Ainsi, le livret mêle des dialogues parlés dans un langage courant et des chansons toutes en poésie, un mélange qui, contre toute attente, fonctionne magnifiquement. La musique qui accompagne ces textes mêle électro et pop rock. Elle est interprétée en partie en live par des claviers, une guitare électrique et une petite batterie joués par les comédiens eux-mêmes. On reconnaît, aux détours de certains airs, des mélodies de l’opéra de Tchaïkovski sur lesquels Manuel Peskine a composé des variations contemporaines.
Le chant donne à chaque interprète l’occasion d’exprimer ses sentiments lorsque les mots ne suffisent plus, d’exprimer sa passion, son trouble, sa colère ou sa joie comme dans toute bonne comédie musicale.
La scénographie est belle : quelques praticables recouverts de pelouse, des fleurs de métal, des pétales ou papillons de papier, et un éclairage comme un sous-bois au matin campent un décor tout en poésie et délicatesse.
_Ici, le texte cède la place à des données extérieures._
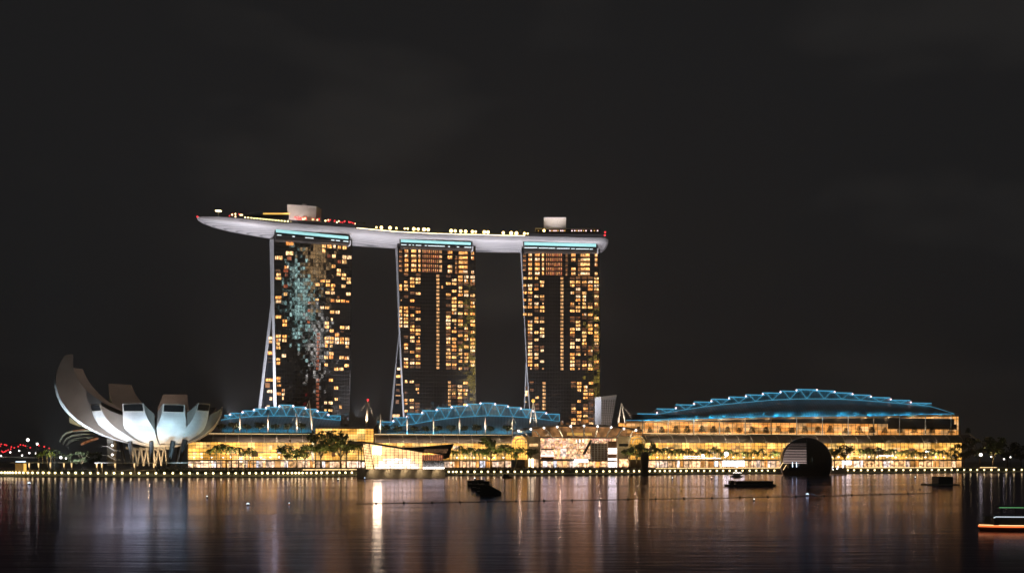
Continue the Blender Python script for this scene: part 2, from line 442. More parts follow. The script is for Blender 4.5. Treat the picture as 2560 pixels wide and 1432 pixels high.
def tower(P, label, left, right, ytop, pitch, ncol, fin, leg, legD, windows, side):
    """left/right: px outline of the facade; windows: list of (kind, x0, x1, y0, y1)"""
    base = P.at((left[-1][0] + right[-1][0]) / 2, 1168, -8); base.z = 4.3
    t = thing('hotel_tower', label, 'hotel tower', base, 'hotel towers under the sky deck')
    out = left + right[::-1]
    MB().ppoly(P, out, -.3, 15).build('wall', M['darkwall'], t)
    # glass skin: every pane set a hair differently
    g = MB(); bars = MB()
    xs0, xs1 = left[0][0], right[0][0]
    y = ytop; npane = ncol * 2
    r2 = random.Random(ncol * 7 + int(xs0))
    while y < 1160:
        xl, xr = interp(left, y + pitch / 2), interp(right, y + pitch / 2)
        for k in range(npane):
            a, b = xs0 + (xs1 - xs0) * k / npane, xs0 + (xs1 - xs0) * (k + 1) / npane
            a, b = max(a, xl), min(b, xr)
            if b - a < 1.5: continue
            q = P.rect(a + .15, b - .15, y + .25, y + pitch - .25, .1)
            tx, ty = r2.gauss(0, .0055), r2.gauss(.045, .014)
            hw, hh = (q[1] - q[0]).length / 2, (q[0].z - q[3].z) / 2
            q = [q[0] + P.n * (ty * hh - tx * hw), q[1] + P.n * (ty * hh + tx * hw), q[2] + P.n * (-ty * hh + tx * hw), q[3] + P.n * (-ty * hh - tx * hw)]
            g.poly([p + P.n * .12 for p in q])
        bars.prect(P, xl, xr, y - .28, y + .28, .42, .2)
        y += pitch
    for k in range(1, 2 * ncol):
        a = xs0 + (xs1 - xs0) * k / ncol / 2
        yt, yb = ytop, 1160
        while interp(left, yt) > a and yt < yb: yt += 4
        if interp(right, yb) < a:
            while interp(right, yb) < a and yb > yt: yb -= 4
        if yb - yt > 10: bars.prect(P, a - .14, a + .14, yt, yb, .43, .2)
    g.build('glass_pane', M['towerglass'], t)
    bars.build('mullion', M['towerbar'], t)
    # lit rooms
    kinds = {'#': 'g_win', '+': 'g_win', '-': 'g_dim', 'r': 'g_red', 'c': 'g_core', 's': 'g_suite', 'o': 'g_core', 'a': 'g_amber', 'p': 'g_pink'}
    rest = {}; n = 0
    big = sorted(windows, key=lambda q: -(q[2] - q[1]) * (q[4] - q[3]) * (3 if q[0] in '#c' else 1))
    for (k, x0, x1, y0, y1) in big:
        if n < 100 and k in '#+c':
            room(MB(), P, x0, x1, y0, y1).build('lit_window', M[kinds[k]], t); n += 1
        else:
            room(rest.setdefault(kinds[k], MB()), P, x0, x1, y0, y1)
    for k, m in rest.items(): stuff(m.build('lit_window', M[k], t))
    # white end wall and the splayed rear leg
    pl, pr = fin
    def edge(tab, D): return [W(x, y, D(y)) for x, y in tab]
    f = MB(); fd = P.at(pr[0][0], HY).y
    ys = sorted({y for _, y in pl} | {y for _, y in pr})
    f.grid([[W(interp(pl, y), y, fd + 14), W(interp(pr, y), y, fd - .2), W(interp(pr, y) + .3, y, fd + 1.5), W(interp(pl, y) + .5, y, fd + 16)] for y in ys], True)
    f.build('end_wall', M['cladding'], t)
    ll, lr = leg
    ys = sorted({y for _, y in ll} | {y for _, y in lr})
    m = MB(); y0, y1 = ys[0], ys[-1]
    dd = lambda y: fd + 14 + legD * (y - y0) / (y1 - y0)
    m.grid([[W(interp(ll, y), y, dd(y) + 12), W(interp(lr, y), y, dd(y)), W(interp(lr, y) + .4, y, dd(y) + 2), W(interp(ll, y) + .5, y, dd(y) + 14)] for y in ys], True)
    m.build('rear_leg', M['cladding'], t)
    # glazed atrium between the legs
    a = MB()
    a.grid([[W(interp(lr, y) - .5, y, dd(y) + 3), W(interp(pl, y) + .5, y, fd + 15)] for y in ys if interp(pl, y) > interp(lr, y)])
    a.build('atrium_glass', M['glassdark'], t)
    for (k, x0, x1, y0_, y1_) in side:
        D = fd + 13
        MB().prism([W(x0, y0_, D), W(x1, y0_, D), W(x1, y1_, D), W(x0, y1_, D)], (0, .5, 0)).build('lit_window', M[kinds[k]], t)
    return t

def ascii_rows(rows, cols, y0, pitch, hgt, slope, xref):
    out = []
    for i, r in enumerate(rows):
        for ch, (a, b) in zip(r, cols):
            if ch == '.': continue
            yc = y0 + i * pitch + slope * ((a + b) / 2 - xref)
            h = hgt
            if ch == '+':  a2, b2 = a + (b - a) * .12, b - (b - a) * .12
            elif ch == 'o': a2, b2, h = a + (b - a) * .55, b - (b - a) * .15, hgt * .6
            else: a2, b2 = a, b
            if ch == '#' and b - a > 6:                # a room is two panes
                out.append((ch, a2, b2, yc - h / 2, yc + h / 2))
            else: out.append((ch, a2, b2, yc - h / 2, yc + h / 2))
            if ch == '-': out.append(('s', a, b, yc - h / 2, yc - h / 2 + 1.3)) if rnd.random() < .6 else None
    return out

def suites(cols, ys, core, slope, xref, blank):
    out = []
    for i, y in enumerate(ys):
        for j, (a, b, k) in enumerate(cols):
            if (i, j) in blank: continue
            yc = y + slope * ((a + b) / 2 - xref)
            out.append((k, a, b, yc - 4.1, yc + 2.2))
            out.append(('s', a, b, yc + 2.3, yc + 4.4))
            if rnd.random() < .6: out.append(('o', a + (b - a) * .1, a + (b - a) * .45, yc + .8, yc + 4))
        for j in range(8):                               # the glazed lounge in the middle: red drapes, small lamps
            a = core[0] + (core[1] - core[0]) * j / 8; b = a + (core[1] - core[0]) / 8 * .62
            yc = y + slope * (a - xref)
            out.append(('r' if (j + i) % 3 else 's', a, b, yc - 4, yc + 4))
            out.append(('o', a + .6, a + 1.9, yc - 3.6, yc + .4))
    return out

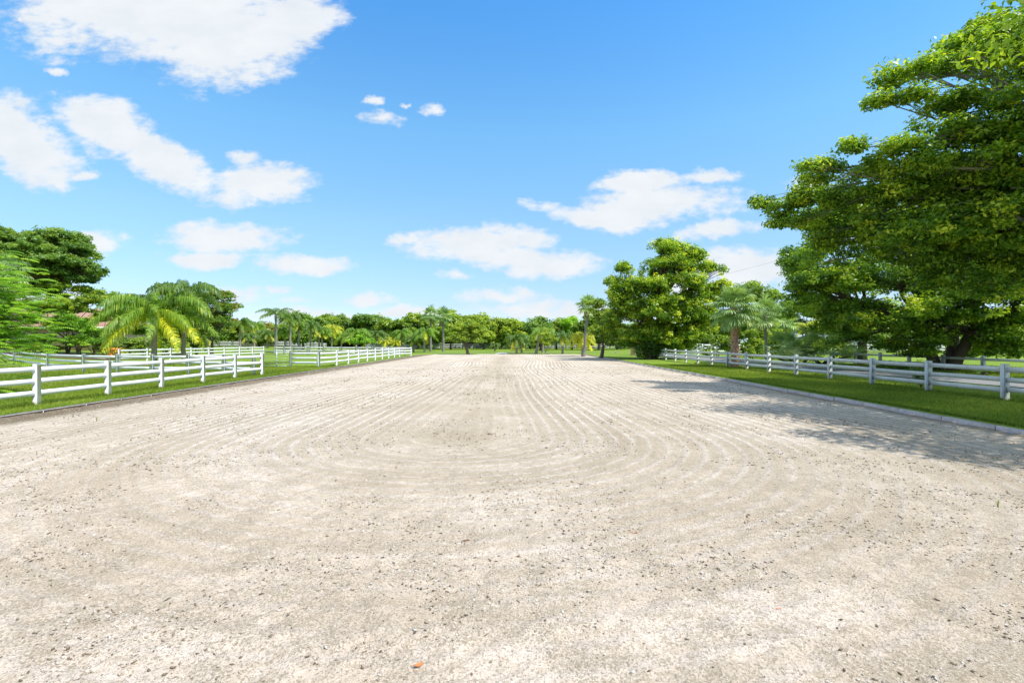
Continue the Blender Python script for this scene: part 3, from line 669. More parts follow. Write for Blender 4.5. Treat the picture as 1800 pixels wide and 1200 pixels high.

A l’image de tout le spectacle qui porte bien son titre de Songe à la douceur.
Une remise au goût du jour réussie
Pour un spectateur qui connaît l’histoire d’Eugène Onéguine, on attend avec impatience la mort de Lenski ou le dénouement de l’histoire, les deux grands rebondissements du récit. Clémentine s’en amuse et joue avec les attentes du public pour repousser ces moments. Cela est toujours risqué mais le résultat fonctionne à merveille : la mort de Lenski demeure à la fois fidèle à l’intention initiale du texte de Pouchkine tout en la rendant plus crédible dans un contexte contemporain.
Ce n’est pas la seule actualisation réussie de l’œuvre initiale. Eugène, joué par Benjamin Siksou (Les Souliers Rouges), apparaît ici comme moins froid et impassible, Tatiana (Charlotte Avias) moins réservée et naïve, Olga (Manika Auxire) moins passive et Lenski (Valérian Béhar-Bonnet) plus passionné, ce qui donne également davantage de naturel aux sentiments des personnages et une identification plus simple des spectateurs d’aujourd’hui. Les six artistes offrent une interprétation sensible et juste autant que convaincante. La présence d’une narratrice ajoute un potentiel comique inattendu dans ce drame musical. Les spectateurs se surprennent à rire à plusieurs reprises devant la niaiserie de l’amour adolescent, drôle sans être ridicule.
La véritable modification par rapport à l’œuvre originale demeure cependant son dénouement : un choix osé mais pour lequel Clémentine Beauvais choisit de laisser une ambiguïté nouvelle qui ne dénature pas pour autant l’œuvre source du spectacle.
Au long de la représentation, le public s’esclaffe, retient son souffle ou tape dans ses mains en rythme. En sortant de la salle, on peut entendre les collégiens dire : « wesh, mais c’était trop bien ! » ou « tout était parfait, TOUT ». Ces commentaires d’un des publics les plus exigeants sont sans doute le plus grand signe de la réussite. Ce spectacle réussit un pari osé : remettre Pouchkine au goût du jour et toucher les plus jeunes générations.